_DIRECTIONS FOR THIS TASK:_ Write out again, word for word, the lines below from the line that holds "What Blender Python" through the line that holds "R = math.radians", omitting pictures.

_Stored dataset items:_
--- begin ---

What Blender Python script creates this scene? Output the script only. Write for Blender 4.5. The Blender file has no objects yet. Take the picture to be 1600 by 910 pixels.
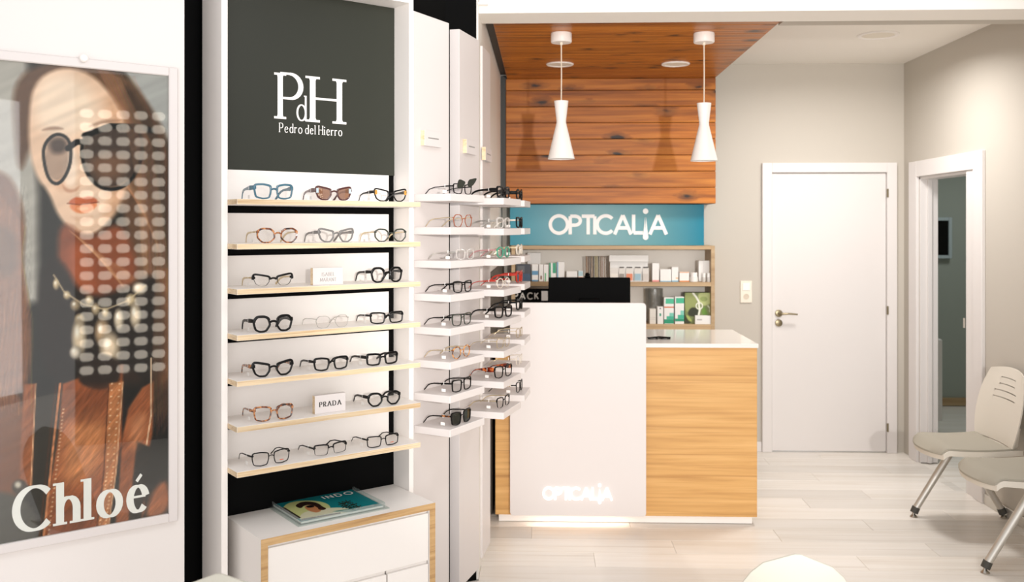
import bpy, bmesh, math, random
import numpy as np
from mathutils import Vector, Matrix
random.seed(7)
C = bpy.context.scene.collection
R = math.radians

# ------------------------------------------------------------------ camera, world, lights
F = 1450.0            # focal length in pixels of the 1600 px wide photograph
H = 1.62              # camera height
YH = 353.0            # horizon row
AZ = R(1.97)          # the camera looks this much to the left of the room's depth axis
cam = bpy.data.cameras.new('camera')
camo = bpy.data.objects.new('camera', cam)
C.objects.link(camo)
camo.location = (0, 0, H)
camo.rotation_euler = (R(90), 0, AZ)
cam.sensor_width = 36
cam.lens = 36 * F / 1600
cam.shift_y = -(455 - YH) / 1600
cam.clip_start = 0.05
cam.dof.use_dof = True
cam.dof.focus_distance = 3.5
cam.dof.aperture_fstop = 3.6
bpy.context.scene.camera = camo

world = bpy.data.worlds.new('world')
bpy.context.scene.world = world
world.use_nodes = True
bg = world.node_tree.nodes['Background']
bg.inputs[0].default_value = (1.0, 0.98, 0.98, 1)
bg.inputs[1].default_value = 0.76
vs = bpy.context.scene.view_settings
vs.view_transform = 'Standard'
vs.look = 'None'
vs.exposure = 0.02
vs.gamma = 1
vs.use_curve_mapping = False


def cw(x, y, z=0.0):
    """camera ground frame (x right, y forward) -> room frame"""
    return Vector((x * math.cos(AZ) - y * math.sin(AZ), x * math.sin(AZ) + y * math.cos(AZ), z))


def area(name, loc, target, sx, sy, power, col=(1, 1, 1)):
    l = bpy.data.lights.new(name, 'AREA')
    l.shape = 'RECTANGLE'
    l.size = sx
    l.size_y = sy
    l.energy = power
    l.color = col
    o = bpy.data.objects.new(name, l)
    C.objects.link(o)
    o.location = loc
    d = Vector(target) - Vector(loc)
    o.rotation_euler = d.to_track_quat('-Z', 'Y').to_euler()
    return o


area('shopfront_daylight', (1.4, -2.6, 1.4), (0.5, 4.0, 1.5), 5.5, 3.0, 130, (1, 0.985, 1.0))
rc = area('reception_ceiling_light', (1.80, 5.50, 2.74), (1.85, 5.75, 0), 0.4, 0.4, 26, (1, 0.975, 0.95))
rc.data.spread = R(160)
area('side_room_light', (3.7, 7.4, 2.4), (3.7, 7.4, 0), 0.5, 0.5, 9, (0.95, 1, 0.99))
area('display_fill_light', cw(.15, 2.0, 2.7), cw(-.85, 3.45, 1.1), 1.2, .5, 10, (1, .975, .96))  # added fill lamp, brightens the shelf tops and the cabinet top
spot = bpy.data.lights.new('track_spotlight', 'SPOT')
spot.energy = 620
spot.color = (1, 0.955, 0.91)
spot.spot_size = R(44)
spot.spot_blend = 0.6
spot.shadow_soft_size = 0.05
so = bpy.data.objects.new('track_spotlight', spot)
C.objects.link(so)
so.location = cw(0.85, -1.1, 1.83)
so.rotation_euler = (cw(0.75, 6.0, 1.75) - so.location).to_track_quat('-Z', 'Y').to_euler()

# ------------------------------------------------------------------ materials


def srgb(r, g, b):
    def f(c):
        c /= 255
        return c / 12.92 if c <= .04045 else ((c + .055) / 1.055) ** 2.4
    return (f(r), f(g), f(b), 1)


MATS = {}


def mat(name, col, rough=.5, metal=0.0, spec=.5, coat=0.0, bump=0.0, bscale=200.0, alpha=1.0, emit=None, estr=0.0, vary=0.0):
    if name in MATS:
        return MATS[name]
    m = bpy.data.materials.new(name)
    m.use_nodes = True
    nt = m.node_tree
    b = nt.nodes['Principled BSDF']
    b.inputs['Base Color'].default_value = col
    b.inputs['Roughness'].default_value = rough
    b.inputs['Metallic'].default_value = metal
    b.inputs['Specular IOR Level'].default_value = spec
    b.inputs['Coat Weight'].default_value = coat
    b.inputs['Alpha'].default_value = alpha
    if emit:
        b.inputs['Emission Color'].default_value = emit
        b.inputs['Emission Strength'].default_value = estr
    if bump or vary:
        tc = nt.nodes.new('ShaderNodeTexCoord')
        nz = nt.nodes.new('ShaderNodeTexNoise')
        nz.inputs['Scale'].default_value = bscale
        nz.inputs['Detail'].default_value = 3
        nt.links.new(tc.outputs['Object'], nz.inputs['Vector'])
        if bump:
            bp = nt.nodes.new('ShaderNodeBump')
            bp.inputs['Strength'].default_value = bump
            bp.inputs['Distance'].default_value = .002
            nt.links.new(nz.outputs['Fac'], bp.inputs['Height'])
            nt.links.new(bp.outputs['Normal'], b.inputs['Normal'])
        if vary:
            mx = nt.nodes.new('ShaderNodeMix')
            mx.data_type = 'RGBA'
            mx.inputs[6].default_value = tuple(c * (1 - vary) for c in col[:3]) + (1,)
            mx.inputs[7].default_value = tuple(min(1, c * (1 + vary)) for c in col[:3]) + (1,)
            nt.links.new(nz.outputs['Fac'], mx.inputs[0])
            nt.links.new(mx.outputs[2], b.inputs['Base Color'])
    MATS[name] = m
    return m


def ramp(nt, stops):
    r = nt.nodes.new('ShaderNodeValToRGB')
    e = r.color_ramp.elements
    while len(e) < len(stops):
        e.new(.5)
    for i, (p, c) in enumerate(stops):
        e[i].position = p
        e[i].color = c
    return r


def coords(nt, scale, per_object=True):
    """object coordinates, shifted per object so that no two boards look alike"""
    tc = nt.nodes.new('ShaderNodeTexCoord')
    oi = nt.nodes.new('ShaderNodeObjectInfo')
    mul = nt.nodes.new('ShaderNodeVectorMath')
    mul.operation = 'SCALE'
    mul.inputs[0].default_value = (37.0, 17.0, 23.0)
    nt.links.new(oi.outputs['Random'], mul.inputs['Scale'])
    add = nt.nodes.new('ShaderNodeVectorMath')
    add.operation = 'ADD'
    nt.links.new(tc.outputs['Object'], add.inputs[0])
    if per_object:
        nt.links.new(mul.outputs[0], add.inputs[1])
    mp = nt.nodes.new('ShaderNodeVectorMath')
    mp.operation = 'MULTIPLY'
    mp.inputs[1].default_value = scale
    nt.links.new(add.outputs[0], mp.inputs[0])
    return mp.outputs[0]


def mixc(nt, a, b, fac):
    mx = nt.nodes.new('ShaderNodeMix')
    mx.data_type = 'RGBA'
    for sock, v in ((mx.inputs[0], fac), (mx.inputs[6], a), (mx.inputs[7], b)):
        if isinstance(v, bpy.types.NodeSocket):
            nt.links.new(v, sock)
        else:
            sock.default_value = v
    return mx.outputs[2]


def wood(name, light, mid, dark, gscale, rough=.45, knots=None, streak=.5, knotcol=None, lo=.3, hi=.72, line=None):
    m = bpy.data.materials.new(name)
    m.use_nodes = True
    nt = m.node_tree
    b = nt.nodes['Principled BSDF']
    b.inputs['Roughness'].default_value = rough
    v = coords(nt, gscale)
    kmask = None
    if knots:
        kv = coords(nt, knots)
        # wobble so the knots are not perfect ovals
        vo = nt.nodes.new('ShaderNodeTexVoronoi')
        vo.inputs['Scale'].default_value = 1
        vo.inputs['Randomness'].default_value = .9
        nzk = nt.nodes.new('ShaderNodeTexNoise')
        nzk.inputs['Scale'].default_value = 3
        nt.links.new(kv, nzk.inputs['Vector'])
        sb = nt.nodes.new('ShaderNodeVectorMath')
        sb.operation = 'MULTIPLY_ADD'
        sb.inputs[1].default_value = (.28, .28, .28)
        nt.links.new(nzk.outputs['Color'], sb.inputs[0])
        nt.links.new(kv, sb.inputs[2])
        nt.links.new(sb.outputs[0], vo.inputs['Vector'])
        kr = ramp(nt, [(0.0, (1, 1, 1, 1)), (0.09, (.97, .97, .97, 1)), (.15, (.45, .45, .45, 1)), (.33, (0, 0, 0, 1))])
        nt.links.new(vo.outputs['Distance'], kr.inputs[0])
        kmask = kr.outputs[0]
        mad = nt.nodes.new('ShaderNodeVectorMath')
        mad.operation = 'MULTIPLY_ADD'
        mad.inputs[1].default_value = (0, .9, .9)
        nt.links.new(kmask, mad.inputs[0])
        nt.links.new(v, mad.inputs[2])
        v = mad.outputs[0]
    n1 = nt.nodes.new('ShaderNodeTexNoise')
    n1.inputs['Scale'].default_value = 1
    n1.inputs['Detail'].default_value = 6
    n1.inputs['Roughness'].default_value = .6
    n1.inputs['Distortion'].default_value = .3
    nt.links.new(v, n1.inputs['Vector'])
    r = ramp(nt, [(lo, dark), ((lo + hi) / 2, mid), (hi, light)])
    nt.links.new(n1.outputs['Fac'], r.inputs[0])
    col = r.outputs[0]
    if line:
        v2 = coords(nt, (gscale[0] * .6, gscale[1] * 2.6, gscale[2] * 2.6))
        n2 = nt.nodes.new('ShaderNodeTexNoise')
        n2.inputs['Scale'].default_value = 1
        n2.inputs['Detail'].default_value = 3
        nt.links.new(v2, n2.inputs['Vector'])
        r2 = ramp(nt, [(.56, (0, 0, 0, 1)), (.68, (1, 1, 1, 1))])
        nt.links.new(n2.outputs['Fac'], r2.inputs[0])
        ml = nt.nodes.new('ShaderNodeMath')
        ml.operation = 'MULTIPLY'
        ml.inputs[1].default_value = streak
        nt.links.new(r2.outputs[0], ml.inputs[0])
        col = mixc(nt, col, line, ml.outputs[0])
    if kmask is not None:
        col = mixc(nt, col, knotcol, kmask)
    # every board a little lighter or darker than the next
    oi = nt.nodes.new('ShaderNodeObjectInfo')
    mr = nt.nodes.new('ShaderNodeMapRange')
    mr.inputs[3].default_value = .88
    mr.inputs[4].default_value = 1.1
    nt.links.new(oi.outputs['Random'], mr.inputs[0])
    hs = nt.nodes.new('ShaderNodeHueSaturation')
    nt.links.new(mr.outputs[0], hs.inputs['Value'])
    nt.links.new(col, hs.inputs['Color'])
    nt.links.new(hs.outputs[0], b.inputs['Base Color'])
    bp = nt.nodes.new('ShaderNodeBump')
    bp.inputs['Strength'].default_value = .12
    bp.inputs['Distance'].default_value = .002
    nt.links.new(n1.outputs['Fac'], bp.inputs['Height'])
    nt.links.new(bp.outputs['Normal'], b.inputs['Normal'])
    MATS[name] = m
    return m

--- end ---
--- begin ---

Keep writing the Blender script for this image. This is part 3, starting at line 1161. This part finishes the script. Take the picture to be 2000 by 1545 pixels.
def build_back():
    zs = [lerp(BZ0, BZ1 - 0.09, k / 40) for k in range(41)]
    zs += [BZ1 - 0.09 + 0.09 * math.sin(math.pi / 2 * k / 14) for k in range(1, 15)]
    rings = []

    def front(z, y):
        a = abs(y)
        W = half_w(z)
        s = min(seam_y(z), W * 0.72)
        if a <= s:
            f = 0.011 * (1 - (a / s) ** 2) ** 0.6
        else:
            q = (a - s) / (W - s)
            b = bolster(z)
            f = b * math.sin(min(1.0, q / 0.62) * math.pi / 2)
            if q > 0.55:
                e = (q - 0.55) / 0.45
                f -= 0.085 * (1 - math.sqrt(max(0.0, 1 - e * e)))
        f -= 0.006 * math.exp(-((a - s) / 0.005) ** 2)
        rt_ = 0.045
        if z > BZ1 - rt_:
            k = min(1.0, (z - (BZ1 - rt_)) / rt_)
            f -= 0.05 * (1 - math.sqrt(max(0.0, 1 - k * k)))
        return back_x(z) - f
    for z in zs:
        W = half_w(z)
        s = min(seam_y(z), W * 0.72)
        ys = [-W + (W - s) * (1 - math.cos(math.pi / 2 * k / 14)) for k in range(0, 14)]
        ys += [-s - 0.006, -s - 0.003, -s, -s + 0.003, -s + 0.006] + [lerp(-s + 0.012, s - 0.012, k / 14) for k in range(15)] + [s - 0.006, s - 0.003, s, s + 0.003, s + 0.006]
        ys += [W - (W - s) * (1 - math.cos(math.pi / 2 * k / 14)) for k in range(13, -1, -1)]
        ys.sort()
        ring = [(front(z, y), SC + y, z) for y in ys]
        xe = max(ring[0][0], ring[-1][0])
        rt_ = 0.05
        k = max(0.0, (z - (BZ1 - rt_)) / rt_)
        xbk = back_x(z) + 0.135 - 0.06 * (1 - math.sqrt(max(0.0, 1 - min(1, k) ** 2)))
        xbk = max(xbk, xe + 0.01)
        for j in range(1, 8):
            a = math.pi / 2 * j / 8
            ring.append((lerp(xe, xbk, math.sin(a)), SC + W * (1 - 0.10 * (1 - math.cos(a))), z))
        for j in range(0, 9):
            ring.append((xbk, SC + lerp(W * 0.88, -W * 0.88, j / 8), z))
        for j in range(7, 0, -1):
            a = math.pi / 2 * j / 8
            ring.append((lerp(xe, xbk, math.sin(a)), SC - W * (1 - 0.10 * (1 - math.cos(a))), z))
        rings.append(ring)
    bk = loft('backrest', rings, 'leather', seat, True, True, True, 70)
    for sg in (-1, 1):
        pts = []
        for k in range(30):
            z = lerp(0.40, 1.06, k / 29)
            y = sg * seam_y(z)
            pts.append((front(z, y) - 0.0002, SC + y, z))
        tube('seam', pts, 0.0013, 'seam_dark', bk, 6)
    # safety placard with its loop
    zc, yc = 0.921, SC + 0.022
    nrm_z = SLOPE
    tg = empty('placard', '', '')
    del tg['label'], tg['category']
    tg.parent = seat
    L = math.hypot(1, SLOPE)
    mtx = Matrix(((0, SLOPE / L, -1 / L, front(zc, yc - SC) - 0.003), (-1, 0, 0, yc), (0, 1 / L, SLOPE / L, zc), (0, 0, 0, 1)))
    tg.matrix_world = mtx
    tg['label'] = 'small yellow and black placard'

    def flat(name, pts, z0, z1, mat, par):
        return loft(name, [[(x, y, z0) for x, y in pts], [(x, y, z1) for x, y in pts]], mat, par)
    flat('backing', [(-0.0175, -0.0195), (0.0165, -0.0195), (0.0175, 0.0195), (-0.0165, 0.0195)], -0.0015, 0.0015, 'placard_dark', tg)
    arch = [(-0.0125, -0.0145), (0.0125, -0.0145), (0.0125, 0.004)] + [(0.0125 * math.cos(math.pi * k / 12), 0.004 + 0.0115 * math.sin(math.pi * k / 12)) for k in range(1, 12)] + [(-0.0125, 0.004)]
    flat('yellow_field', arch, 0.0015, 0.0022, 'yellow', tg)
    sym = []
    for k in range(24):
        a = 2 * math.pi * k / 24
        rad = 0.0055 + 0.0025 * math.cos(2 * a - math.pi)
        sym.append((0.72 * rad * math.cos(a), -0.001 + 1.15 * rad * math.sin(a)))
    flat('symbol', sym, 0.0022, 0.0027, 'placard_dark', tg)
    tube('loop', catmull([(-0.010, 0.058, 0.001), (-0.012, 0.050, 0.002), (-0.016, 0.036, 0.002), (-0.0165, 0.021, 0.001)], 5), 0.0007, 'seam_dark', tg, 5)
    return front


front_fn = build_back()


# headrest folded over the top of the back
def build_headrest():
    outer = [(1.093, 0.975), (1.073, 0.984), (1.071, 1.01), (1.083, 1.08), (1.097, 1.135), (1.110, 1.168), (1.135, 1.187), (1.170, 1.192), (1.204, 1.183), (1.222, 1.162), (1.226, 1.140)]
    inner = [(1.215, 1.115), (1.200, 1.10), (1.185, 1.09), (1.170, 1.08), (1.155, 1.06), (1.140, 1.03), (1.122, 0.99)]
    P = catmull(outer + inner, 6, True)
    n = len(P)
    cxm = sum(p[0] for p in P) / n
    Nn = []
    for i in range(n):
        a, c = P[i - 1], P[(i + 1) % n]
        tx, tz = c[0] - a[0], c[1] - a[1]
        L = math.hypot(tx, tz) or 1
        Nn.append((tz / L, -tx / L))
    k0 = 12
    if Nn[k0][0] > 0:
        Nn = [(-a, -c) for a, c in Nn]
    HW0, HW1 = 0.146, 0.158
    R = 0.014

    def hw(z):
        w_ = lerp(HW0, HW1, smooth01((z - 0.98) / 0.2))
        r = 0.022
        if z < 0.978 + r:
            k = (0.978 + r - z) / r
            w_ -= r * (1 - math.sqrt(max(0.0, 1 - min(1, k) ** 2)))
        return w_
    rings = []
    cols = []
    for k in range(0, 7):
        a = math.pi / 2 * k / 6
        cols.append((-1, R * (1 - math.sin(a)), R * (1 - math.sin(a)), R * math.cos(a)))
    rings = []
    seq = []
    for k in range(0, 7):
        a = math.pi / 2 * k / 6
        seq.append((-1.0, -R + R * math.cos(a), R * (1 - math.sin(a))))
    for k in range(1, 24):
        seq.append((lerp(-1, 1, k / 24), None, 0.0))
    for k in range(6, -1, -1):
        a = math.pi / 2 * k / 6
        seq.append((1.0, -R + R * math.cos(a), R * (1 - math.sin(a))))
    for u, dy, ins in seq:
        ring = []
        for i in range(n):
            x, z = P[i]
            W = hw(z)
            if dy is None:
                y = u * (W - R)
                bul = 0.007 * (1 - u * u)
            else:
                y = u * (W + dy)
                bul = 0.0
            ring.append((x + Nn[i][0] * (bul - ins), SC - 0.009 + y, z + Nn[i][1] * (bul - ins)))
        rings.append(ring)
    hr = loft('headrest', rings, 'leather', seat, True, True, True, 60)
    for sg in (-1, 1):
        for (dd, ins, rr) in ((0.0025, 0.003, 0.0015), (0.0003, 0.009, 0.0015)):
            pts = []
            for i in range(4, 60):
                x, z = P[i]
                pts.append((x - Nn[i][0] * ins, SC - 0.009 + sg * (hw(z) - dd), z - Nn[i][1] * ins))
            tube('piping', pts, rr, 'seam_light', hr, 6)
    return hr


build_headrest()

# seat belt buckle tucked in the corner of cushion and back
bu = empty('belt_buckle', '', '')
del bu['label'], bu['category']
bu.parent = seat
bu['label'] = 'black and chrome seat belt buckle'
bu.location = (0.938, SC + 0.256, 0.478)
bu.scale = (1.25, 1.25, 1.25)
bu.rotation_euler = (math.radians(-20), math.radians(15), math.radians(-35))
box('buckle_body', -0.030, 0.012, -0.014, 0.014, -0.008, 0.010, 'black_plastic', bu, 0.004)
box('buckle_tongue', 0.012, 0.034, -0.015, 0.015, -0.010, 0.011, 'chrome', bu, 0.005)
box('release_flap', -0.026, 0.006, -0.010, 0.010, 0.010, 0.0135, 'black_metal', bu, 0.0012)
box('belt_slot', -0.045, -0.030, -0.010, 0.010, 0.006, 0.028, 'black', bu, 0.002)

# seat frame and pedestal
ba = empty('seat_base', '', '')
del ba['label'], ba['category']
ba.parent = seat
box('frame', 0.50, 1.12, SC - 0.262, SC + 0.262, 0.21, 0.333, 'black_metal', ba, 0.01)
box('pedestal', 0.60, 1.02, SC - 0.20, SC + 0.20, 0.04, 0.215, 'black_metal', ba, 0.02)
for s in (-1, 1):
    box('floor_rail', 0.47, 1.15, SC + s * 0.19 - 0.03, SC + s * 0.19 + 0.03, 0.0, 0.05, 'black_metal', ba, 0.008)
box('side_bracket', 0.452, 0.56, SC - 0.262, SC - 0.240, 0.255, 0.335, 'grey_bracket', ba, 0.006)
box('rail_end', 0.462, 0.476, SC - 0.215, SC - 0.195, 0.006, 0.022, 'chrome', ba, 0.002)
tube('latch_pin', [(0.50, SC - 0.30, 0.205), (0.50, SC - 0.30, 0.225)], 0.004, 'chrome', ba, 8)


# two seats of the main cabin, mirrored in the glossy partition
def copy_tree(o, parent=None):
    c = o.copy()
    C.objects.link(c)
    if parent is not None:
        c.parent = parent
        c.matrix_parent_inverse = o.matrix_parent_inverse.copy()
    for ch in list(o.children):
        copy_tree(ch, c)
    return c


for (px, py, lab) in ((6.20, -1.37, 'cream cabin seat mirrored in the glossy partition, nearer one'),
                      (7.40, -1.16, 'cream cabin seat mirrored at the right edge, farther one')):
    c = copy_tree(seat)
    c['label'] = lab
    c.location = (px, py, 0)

--- end ---

_ANSWER:_
What Blender Python script creates this scene? Output the script only. Write for Blender 4.5. The Blender file has no objects yet. Take the picture to be 1600 by 910 pixels.
import bpy, bmesh, math, random
import numpy as np
from mathutils import Vector, Matrix
random.seed(7)
C = bpy.context.scene.collection
R = math.radians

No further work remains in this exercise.